Rotational motion of a thin axisymmetric disk in a low Reynolds number linear flow

The problem of a single particle motion at low Reynolds is one of the most fundamental problems of fluid mechanics. It is rather surprising that despite our deep understanding of particle motion at large aspect ratio we know very little about particles other than spheroids at small aspect ratio. In this work, motion of thin axisymmetric rigid particles with fore-aft symmetry in simple shear flow is investigated. We determine the scaling of the effective aspect ratio for a family of shapes given by, $y(\rho) = \kappa(1-\rho^2)^{\alpha}$ where $\alpha $ is a positive parameter, $\rho $ is the radial distance in polar coordinates, $y $is the thickness of the particle, $\kappa $ is the aspect ratio of the particle, and effective aspect ratio is defined as the aspect ratio of a spheroid having the same period of rotation as that of the particle.

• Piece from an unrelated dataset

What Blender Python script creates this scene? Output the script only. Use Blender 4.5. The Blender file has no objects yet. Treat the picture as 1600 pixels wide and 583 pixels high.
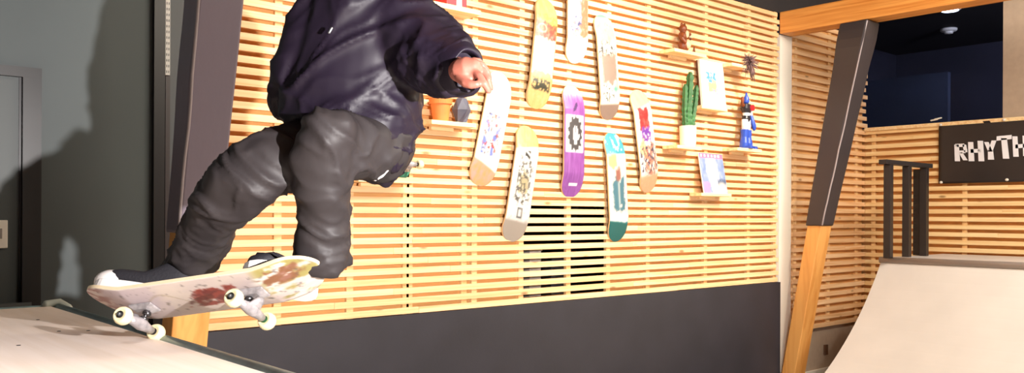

For an axisymmetric particle, effective aspect ratio can be determined based on the torques acting on the particle in two different orientations. Starting with the integral representation of Stokes flow, matched asymptotic analysis is performed to determine the scaling of the torque acting on a stationary particle in simple shear flow with $\kappa $ as the small parameter. Using boundary element method simulations, the exact torques are obtained and the scaling of effective aspect ratio obtained from the analysis is verified.